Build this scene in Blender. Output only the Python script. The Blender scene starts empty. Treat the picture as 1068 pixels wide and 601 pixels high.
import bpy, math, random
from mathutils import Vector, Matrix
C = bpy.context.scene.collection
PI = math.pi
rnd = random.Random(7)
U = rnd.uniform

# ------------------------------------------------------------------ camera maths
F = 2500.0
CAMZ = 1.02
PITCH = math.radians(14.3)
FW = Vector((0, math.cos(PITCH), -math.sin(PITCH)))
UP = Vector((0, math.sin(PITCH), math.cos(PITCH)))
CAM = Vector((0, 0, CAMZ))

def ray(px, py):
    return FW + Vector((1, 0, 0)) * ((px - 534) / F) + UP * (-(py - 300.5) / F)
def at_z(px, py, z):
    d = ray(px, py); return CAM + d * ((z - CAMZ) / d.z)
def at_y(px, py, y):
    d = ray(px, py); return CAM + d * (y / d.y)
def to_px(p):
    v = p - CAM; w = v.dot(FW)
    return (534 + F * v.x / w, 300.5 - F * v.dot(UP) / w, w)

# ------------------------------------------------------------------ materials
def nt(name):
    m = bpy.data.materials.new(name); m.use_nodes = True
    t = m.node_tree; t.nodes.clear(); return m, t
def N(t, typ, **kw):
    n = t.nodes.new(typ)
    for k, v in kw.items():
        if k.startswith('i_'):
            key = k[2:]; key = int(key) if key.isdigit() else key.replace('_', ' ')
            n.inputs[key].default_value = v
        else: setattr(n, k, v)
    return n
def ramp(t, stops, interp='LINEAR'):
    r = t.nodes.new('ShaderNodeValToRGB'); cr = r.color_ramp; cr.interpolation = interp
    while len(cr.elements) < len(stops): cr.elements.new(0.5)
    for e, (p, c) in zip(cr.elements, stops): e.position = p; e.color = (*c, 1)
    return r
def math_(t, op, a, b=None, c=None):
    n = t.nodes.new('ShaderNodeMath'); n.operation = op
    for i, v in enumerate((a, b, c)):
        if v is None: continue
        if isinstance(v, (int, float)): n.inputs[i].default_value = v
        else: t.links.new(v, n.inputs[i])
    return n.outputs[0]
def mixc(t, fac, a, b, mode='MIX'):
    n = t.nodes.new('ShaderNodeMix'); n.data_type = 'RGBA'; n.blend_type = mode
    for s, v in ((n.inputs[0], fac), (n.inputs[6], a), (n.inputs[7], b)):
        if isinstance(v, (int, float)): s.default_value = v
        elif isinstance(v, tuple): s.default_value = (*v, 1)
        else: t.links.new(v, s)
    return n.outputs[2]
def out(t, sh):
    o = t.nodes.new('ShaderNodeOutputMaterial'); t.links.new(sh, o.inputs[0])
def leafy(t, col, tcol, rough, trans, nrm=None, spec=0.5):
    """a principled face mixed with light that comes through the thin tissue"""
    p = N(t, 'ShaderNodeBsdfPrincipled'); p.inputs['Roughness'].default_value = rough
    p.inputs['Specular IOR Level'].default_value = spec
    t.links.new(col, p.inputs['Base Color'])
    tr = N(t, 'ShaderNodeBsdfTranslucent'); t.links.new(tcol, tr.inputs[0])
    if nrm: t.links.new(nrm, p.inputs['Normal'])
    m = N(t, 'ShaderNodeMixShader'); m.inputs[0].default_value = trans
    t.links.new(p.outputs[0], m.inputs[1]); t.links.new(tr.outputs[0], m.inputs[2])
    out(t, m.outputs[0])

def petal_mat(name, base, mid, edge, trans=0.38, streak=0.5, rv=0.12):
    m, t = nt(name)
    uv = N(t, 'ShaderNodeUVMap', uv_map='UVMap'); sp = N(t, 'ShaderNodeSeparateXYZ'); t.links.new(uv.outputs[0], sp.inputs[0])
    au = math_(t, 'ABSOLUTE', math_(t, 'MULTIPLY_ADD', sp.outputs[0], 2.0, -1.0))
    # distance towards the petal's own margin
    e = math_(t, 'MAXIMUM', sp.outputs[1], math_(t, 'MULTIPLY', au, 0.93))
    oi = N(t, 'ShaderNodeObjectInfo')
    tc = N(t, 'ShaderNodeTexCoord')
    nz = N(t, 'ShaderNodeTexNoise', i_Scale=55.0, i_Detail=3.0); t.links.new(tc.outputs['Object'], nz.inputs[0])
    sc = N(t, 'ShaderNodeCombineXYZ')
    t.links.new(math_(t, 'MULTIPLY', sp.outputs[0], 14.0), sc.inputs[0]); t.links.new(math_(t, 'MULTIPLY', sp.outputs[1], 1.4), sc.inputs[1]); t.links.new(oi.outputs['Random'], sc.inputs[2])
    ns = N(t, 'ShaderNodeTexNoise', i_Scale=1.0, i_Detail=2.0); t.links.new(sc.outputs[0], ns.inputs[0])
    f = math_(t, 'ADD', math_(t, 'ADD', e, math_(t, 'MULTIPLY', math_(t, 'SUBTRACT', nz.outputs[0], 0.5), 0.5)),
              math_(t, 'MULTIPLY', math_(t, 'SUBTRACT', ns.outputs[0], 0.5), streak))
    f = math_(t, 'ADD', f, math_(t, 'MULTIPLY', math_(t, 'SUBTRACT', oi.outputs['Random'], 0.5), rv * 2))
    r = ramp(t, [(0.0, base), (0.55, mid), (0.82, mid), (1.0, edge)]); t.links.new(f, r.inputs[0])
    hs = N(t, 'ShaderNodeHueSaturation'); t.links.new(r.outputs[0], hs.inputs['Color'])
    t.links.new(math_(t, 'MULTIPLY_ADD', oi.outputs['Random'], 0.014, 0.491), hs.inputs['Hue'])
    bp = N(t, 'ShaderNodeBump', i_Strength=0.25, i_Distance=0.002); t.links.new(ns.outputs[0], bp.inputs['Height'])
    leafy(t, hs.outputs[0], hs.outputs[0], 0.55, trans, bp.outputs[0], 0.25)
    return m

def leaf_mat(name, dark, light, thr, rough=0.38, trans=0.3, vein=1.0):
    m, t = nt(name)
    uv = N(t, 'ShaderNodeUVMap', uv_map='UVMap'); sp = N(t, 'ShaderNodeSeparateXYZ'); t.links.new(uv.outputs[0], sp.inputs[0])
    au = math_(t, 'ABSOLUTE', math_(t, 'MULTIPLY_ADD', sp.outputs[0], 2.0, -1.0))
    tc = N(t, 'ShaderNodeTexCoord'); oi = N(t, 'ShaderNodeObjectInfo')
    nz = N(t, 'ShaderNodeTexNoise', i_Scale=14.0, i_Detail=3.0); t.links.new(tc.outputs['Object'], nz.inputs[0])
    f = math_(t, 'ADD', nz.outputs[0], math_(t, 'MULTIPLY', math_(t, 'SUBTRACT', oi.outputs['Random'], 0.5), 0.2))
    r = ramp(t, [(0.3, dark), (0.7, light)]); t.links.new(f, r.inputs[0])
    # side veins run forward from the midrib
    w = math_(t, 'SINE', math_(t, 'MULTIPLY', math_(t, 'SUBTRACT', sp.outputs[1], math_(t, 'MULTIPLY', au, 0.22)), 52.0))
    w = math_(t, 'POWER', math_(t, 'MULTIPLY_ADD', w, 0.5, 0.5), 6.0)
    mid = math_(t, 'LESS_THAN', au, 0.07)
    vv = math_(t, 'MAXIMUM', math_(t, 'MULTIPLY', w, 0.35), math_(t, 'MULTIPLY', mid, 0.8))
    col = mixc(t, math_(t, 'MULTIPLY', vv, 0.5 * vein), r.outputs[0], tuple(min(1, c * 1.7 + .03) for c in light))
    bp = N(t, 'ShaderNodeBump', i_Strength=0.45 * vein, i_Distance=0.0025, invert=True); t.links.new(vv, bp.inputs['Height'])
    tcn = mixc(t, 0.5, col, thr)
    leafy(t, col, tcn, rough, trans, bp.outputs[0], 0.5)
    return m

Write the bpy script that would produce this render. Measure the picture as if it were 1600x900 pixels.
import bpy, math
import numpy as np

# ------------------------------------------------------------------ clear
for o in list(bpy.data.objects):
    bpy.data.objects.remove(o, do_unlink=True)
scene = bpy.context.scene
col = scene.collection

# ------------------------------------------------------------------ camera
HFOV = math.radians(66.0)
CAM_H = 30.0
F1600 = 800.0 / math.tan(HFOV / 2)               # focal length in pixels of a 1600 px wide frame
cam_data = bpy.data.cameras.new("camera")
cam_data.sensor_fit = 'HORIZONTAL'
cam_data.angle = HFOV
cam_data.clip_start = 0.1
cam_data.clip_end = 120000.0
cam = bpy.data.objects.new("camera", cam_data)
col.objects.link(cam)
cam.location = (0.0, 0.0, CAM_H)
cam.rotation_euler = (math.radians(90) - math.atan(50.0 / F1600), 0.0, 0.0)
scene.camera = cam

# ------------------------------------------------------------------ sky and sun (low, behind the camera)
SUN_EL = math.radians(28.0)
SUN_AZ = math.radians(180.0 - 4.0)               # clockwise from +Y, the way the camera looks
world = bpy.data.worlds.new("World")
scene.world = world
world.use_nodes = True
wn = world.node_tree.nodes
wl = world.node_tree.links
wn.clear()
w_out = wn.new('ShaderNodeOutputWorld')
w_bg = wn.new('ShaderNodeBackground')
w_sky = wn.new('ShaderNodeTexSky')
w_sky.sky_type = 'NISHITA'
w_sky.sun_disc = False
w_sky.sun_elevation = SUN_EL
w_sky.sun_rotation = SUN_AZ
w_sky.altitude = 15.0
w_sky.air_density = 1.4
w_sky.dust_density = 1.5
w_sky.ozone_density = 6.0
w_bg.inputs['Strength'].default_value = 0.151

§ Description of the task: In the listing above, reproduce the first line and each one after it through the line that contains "return (534 +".

§ Exercise solution:
Build this scene in Blender. Output only the Python script. The Blender scene starts empty. Treat the picture as 1068 pixels wide and 601 pixels high.
import bpy, math, random
from mathutils import Vector, Matrix
C = bpy.context.scene.collection
PI = math.pi
rnd = random.Random(7)
U = rnd.uniform

# ------------------------------------------------------------------ camera maths
F = 2500.0
CAMZ = 1.02
PITCH = math.radians(14.3)
FW = Vector((0, math.cos(PITCH), -math.sin(PITCH)))
UP = Vector((0, math.sin(PITCH), math.cos(PITCH)))
CAM = Vector((0, 0, CAMZ))

def ray(px, py):
    return FW + Vector((1, 0, 0)) * ((px - 534) / F) + UP * (-(py - 300.5) / F)
def at_z(px, py, z):
    d = ray(px, py); return CAM + d * ((z - CAMZ) / d.z)
def at_y(px, py, y):
    d = ray(px, py); return CAM + d * (y / d.y)
def to_px(p):
    v = p - CAM; w = v.dot(FW)
    return (534 + F * v.x / w, 300.5 - F * v.dot(UP) / w, w)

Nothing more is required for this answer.